Notisul – Mas, ainda assim, o que parece é que há um desmembramento político e não apenas para fomentar desenvolvimento regional, como se prega.
Reitor Celso
– Tenho trânsito com todos os partidos políticos, converso com os deputados da Amurel, da Amrec, da Amesc. Nenhum deles manifestou-se contra. Veem isso como algo muito bom a ser feito. O que existe são “picuinhas” locais bobas. Acho que a Amurel e a Amrec deveriam dar a maior força para fortalecer a Encosta da Serra. A formação da associação é o fortalecimento da região sul. Os municípios que se unirão não têm nada a perder, somente a ganhar. É importante quando todos crescem, quando todos prosperam. Existem pessoas que acham que segurar o outro a ficar na pobreza é uma maneira dele mesmo ficar rico. É o contrário. Se todos forem ricos, eu também serei. É assim que funciona.

Notisul – O senhor acredita que é isso que ocorre na região?
Reitor Celso
– Se for, estão errados. Se for para ser assim, uma região crescer em detrimento da outra, temos que ir morar todos em uma região só. E aí não dá. As comunidades construíram-se uma longe da outra porque cada uma tinha algo importante para a outra. Estamos onde estamos por conta do carvão. Será que Tubarão teria prosperado se não existisse o carvão lá em cima (refere-se à região de Lauro Müller)? A ferrovia só passou por Tubarão porque na época a cidade já tinha um poder político mais forte. Também merecemos o progresso, ainda que tardio.

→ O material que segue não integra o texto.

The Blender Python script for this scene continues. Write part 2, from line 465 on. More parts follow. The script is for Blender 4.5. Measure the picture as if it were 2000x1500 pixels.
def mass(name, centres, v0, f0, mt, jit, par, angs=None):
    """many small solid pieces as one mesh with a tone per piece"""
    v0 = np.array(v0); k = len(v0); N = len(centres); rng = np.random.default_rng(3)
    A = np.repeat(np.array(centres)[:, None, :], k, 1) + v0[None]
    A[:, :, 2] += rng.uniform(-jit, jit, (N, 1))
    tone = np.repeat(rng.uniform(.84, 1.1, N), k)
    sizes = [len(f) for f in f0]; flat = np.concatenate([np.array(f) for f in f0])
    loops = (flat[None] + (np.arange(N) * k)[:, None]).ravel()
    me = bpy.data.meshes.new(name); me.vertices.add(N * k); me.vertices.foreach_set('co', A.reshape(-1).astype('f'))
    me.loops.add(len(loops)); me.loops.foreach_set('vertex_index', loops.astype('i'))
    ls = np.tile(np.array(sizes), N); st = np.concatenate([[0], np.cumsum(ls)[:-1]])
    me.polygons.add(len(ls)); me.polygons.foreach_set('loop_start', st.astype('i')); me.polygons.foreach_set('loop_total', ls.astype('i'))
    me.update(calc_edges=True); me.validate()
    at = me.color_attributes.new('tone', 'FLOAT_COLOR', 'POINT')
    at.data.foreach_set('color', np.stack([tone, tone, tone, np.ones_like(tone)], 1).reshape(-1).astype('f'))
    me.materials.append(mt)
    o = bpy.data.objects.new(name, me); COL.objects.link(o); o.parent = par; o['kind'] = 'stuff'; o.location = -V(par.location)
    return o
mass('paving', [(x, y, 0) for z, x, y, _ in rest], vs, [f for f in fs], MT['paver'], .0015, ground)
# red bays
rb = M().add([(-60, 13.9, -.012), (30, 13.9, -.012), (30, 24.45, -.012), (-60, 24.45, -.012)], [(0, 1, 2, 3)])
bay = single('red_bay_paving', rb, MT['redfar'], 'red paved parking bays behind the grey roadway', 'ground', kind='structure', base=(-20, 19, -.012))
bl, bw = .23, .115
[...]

Ninguém quer viver na pobreza.

Notisul – A formação da associação, então, pode-se dizer, é algo histórico?
Reitor Celso
– Quando os primeiros colonizadores chegaram à região, o que foi dito: derrubem as matas, queimem e plantem. Foi o que fizeram. Em 40 anos, não tinha mais o que derrubar. Então, eles foram para o oeste de Santa Catarina e do Paraná fazer o mesmo. Na década de 50, perdemos 30% da nossa população para o estado do Paraná, porque lá tinham terras novas para serem derrubadas, queimadas e plantadas. Em 1956, chegou à região a cultura do fumo, que ensinou técnicas para recuperar o solo, especialmente através do adubo orgânico. Olha a riqueza que se transformou toda esta região quando se aprendeu coisas novas. E é isso que ocorre agora: aprendemos coisas novas.

Notisul – Por todos os convidados serem cidades pequenas, será que a entidade pode não nascer tão forte como se imagina?
Reitor Celso
– Uma pergunta: a gente nasce forte ou fraco? Fraco, não é!? Nascemos e somente depois disto vamos aprendendo, conhecendo. A Febave, quando surgiu, tinha 30 funcionários, hoje são 300. Ninguém nasce grande. Nada se constrói do telhado. Será o nascimento de mais de 150 mil catarinenses, residentes nestes municípios convidados. Além disso, em vez de termos três regiões brigando pelo sul, teremos quatro fortes regiões na luta pelo desenvolvimento comum.

Notisul – O senhor falou que a região da Encosta da Serra teria uma nova identidade cultural com a formação da associação. E qual seria a identidade econômica?
Reitor Celso
– Acredito, ou melhor, ainda vejo a região forte na produção de alimentos. Mas também já começamos a despontar na indústria da madeira, do plástico. No futuro, vejo o turismo como a principal atividade. Temos atrativos e história para isso.